Das ist glücklicherweise auch die Phase in der man Anschaffungen für mehrere Tausend Euro auf sich nehmen muss, um dem freudig erwarteten Nachwuchs ein lauschiges Zuhause zu schaffen.
Hat man erst mal das nötigste (Wickelkommode, Kinderwagen, Tragevorrichtung, Stubenwagen, Klamotten in drei verschiedenen Einstiegsgrößen, Babybadewanne, Spieluhrsortiment, etc.) besorgt, so will man die Wohnung generell ein bisschen freundlicher gestalten. Da wo man früher auf spartanische Einrichtung schwor, kauft man mannshohe Regale dazu und stellt jeden freien Millimeter zu. Ist das erst mal erledigt, geht es ans Verschönern. Der Baumarkt wirkt durch die Einrichtungsshows im Fernsehen inspirierend und im Mutterschutz das zweite Zuhause.

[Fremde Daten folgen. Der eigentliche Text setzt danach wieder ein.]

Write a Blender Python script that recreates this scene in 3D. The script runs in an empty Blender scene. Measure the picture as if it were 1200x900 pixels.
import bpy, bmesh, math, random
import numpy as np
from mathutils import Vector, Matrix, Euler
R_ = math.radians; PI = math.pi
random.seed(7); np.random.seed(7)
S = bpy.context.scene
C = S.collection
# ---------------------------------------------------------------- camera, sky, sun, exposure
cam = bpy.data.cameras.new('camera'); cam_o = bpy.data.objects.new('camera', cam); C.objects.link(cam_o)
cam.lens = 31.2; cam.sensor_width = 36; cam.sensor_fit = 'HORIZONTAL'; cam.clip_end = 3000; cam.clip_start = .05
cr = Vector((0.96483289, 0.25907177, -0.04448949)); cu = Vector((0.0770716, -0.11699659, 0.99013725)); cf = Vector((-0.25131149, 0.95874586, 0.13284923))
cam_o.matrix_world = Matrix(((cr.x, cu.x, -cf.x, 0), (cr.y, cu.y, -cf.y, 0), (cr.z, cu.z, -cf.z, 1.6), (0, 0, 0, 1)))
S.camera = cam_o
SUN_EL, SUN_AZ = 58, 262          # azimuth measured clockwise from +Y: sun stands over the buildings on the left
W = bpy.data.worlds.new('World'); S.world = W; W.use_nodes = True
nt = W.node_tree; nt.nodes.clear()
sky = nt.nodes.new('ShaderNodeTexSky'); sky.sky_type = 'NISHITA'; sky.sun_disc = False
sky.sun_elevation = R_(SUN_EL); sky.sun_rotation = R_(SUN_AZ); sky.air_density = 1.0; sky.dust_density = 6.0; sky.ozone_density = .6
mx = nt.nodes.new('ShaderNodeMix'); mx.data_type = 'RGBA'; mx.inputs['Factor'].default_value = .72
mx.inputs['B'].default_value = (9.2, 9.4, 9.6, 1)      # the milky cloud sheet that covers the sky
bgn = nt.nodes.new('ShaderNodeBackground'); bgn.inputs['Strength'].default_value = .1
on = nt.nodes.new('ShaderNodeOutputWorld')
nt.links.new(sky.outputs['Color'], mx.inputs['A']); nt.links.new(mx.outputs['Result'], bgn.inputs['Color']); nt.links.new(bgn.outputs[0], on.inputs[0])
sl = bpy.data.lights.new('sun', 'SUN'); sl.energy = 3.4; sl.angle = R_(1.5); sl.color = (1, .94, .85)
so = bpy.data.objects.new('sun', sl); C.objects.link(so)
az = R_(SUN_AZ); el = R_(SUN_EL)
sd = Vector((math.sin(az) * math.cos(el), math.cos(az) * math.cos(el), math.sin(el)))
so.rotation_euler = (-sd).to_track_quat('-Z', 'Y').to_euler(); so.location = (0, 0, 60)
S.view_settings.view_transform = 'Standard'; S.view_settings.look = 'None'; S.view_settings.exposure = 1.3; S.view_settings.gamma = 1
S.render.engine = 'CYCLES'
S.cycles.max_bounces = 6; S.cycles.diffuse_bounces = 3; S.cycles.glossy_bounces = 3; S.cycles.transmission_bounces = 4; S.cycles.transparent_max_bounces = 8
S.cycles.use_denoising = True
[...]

Wenn der Mann abends nach Hause kommt und es wagt sich nicht über die dilettantischen Blümchenmuster auf den ehemals mühevoll ausgesuchten Designermöbeln zu freuen, rennt man ins Schlafzimmer und wälzt sich Rotz und Wasser weinend in die gerade selbst genähten Kissenüberzüge im Landhausstil, die man früher als Grundlage für ein schönes Osterfeuer benutzt hätte.
[Mal abgesehen davon, möchte ich erwähnen, dass es mein Freund mit mir noch ganz gut hat. Seine letzte schwangere Freundin verlangte von ihm ein Degu-Pärchen, mit den Worten, die seien doch so süß und passen so gut ins neue Leben. Das balzbereite Nagerpaar vermehrte sich innerhalb weniger Balzperioden exponential und musste letztendlich an einen Schlangenverkäufer weitergegeben werden.]